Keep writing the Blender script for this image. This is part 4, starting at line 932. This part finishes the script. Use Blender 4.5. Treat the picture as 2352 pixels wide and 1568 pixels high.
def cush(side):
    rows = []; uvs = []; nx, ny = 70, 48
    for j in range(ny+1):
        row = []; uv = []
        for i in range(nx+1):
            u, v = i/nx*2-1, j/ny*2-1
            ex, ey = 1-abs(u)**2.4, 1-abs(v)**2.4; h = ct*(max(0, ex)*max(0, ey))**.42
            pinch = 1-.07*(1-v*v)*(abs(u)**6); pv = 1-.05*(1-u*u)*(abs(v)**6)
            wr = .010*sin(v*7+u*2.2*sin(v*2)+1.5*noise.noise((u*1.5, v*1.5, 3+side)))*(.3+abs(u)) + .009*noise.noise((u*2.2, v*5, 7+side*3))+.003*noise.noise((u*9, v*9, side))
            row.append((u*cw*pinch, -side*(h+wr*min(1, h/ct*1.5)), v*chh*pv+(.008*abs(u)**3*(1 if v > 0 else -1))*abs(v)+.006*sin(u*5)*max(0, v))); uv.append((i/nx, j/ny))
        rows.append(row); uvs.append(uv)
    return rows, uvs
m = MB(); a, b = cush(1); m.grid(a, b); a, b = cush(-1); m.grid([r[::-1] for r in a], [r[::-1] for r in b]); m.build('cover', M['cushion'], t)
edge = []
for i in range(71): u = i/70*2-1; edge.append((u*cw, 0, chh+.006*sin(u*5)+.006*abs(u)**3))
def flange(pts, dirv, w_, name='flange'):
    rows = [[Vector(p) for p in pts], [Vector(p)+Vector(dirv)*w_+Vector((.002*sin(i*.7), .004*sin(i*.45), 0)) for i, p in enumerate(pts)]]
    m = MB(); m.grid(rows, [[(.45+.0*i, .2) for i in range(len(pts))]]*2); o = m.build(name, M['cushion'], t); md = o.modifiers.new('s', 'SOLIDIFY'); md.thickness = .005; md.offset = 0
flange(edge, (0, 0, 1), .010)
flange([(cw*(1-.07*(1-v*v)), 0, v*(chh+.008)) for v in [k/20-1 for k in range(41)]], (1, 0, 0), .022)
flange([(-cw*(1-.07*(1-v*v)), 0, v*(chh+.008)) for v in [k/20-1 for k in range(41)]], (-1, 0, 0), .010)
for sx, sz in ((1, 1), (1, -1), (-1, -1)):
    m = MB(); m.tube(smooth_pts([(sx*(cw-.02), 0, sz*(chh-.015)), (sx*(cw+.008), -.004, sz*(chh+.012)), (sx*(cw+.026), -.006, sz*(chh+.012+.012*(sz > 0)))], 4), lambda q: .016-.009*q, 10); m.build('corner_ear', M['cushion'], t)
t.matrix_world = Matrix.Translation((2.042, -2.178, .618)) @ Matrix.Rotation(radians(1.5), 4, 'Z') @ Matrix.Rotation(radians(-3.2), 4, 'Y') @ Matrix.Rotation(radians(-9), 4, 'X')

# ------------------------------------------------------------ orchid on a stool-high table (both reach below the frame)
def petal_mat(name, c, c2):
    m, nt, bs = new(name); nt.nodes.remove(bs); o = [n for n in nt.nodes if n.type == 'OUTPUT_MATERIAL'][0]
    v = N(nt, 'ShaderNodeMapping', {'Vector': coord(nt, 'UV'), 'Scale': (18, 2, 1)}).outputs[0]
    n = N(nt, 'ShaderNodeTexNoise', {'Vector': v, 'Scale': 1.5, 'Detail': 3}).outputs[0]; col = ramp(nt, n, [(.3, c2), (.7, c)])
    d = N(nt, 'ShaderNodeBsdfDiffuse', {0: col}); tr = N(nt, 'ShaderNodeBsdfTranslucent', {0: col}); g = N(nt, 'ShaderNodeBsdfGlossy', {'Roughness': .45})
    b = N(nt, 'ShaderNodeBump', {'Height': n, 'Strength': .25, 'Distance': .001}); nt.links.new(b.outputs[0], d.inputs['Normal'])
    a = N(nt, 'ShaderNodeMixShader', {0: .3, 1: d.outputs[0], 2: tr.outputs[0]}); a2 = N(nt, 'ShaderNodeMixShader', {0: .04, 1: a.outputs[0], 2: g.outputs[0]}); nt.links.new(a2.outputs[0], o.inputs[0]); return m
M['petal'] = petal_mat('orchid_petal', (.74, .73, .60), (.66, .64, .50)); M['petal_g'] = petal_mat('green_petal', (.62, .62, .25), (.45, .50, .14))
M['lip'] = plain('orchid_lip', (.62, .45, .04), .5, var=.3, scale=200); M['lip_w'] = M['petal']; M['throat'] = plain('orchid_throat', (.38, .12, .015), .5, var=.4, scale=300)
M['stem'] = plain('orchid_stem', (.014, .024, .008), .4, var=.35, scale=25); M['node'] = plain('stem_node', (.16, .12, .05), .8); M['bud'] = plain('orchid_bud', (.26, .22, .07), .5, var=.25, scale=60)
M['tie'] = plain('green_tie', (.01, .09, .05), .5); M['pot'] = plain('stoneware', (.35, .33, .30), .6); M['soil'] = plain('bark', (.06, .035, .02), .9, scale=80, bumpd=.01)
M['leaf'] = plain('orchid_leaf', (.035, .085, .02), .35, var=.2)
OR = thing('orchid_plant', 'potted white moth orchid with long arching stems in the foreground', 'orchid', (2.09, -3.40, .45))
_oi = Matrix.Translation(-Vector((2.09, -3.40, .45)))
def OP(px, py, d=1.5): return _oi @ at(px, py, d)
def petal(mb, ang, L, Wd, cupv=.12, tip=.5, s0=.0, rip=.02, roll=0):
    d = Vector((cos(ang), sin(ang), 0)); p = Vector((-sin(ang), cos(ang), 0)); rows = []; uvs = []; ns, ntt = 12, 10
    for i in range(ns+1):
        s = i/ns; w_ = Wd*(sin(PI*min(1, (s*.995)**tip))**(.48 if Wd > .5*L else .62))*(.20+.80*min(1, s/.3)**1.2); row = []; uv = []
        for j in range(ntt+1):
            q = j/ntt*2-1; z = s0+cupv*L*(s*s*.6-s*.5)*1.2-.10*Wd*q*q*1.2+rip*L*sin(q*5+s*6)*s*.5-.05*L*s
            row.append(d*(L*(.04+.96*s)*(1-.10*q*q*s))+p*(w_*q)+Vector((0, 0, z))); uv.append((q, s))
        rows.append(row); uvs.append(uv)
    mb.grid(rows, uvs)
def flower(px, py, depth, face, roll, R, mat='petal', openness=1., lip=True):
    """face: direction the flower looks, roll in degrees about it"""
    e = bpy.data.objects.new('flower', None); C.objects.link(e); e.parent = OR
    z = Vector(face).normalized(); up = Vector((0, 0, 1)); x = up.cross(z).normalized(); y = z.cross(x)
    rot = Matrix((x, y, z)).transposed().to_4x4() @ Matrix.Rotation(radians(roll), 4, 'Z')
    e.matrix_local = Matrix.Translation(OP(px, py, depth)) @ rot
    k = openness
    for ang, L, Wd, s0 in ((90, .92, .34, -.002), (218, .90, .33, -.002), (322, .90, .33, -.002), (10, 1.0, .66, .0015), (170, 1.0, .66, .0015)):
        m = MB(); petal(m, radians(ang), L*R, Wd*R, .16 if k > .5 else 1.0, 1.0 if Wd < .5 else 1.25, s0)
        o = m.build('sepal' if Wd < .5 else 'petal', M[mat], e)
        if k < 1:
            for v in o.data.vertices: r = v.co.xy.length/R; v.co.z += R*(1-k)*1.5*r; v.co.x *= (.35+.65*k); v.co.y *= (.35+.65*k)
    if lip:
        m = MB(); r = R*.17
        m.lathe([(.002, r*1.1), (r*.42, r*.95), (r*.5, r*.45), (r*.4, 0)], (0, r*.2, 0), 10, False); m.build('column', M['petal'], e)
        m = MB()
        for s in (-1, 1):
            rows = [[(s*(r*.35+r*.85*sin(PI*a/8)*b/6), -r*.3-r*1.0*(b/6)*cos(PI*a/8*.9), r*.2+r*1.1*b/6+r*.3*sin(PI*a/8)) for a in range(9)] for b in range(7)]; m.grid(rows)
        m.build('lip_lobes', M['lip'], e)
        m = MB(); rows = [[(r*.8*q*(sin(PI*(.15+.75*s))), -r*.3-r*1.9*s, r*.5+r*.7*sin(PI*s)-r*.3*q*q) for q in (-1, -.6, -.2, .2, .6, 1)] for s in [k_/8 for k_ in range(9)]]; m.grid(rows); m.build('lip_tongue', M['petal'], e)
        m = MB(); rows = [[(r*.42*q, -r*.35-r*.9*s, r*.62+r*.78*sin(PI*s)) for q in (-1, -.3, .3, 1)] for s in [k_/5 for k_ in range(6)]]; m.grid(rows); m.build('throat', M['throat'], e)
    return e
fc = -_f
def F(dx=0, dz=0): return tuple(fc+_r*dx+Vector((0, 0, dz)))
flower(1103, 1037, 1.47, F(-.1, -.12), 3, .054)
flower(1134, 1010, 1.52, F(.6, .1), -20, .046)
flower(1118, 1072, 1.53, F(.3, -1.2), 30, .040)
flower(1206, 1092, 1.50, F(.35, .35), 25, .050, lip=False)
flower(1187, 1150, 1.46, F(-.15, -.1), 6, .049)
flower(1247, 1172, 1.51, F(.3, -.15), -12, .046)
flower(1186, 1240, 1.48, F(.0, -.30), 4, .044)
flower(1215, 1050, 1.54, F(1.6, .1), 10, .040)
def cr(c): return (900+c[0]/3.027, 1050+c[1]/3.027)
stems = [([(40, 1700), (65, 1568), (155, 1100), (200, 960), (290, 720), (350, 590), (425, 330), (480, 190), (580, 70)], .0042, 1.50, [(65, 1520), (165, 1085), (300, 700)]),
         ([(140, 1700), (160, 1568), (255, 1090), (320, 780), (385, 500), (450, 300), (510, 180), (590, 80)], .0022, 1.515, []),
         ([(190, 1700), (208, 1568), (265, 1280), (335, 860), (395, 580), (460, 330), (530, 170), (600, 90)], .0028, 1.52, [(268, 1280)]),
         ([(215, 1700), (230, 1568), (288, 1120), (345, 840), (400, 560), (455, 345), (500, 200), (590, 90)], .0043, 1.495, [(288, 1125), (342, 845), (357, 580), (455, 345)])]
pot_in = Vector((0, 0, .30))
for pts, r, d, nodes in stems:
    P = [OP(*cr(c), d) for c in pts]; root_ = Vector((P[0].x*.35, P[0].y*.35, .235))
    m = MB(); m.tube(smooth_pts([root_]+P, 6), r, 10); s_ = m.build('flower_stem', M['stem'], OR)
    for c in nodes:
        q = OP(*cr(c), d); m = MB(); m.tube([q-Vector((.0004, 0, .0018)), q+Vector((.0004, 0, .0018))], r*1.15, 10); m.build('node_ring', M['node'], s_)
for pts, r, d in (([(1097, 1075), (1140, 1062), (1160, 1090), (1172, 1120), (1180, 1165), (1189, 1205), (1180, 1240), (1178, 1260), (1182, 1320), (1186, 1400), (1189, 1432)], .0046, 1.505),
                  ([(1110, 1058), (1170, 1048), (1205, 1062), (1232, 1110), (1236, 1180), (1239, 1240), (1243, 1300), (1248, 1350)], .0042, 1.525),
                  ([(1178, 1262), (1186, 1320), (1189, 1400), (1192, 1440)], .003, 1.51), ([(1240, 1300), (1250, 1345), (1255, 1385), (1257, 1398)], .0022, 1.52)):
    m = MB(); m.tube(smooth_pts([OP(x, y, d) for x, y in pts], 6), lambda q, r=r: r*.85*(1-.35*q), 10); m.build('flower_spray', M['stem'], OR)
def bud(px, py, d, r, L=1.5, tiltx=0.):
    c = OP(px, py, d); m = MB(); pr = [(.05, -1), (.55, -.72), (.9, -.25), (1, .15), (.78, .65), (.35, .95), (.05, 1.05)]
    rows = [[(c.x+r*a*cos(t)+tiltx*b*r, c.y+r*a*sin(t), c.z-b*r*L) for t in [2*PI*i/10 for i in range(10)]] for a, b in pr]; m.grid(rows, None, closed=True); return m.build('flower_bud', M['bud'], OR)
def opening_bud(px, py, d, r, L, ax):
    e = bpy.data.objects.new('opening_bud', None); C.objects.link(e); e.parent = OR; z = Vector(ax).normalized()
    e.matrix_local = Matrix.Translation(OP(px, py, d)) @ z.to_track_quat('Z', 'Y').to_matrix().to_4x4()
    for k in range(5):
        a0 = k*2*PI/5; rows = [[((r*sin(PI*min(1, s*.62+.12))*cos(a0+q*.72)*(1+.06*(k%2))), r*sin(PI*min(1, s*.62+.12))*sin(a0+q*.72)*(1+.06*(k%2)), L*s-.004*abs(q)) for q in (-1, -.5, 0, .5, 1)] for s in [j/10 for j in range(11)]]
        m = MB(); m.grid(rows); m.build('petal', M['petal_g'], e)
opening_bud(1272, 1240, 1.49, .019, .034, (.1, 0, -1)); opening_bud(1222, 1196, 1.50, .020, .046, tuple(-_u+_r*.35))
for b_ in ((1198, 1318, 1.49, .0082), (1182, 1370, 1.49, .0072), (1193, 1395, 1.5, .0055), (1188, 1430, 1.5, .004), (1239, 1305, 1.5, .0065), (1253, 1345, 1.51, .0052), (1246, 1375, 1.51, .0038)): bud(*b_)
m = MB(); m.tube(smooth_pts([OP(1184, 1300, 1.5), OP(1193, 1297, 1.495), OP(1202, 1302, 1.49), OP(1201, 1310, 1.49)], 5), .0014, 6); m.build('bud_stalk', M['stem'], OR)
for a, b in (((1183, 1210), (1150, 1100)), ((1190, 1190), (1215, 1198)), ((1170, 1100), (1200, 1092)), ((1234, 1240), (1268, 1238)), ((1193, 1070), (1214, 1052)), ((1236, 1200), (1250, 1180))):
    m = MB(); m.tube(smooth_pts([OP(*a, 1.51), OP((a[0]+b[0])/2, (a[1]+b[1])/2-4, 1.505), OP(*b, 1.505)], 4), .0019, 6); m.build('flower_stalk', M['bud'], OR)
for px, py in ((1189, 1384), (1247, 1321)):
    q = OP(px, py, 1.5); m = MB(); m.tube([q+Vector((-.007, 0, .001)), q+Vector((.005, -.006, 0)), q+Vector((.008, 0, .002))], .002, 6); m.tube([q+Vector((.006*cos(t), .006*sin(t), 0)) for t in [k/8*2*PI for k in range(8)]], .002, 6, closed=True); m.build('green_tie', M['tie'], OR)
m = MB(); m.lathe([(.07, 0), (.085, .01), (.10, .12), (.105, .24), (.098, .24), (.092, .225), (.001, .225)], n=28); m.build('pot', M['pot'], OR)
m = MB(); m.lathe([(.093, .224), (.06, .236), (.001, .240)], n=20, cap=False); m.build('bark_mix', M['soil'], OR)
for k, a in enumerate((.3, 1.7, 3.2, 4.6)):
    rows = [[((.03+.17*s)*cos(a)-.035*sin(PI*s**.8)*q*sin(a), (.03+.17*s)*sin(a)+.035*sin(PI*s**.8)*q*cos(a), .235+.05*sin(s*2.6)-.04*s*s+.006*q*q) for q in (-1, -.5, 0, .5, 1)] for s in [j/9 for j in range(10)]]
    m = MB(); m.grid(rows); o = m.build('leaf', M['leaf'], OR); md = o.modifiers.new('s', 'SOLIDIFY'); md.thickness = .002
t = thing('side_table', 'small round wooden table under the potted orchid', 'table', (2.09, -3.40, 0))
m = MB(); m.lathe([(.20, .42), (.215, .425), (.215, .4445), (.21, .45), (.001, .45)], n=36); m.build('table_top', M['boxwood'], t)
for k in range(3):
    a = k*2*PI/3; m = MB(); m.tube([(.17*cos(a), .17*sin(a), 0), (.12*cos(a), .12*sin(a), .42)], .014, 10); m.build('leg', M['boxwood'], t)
*****
Task brief:
Every line containing the string "high" must be listed.

Response below:
Keep writing the Blender script for this image. This is part 4, starting at line 932. This part finishes the script. Use Blender 4.5. Treat the picture as 2352 pixels wide and 1568 pixels high.
# ------------------------------------------------------------ orchid on a stool-high table (both reach below the frame)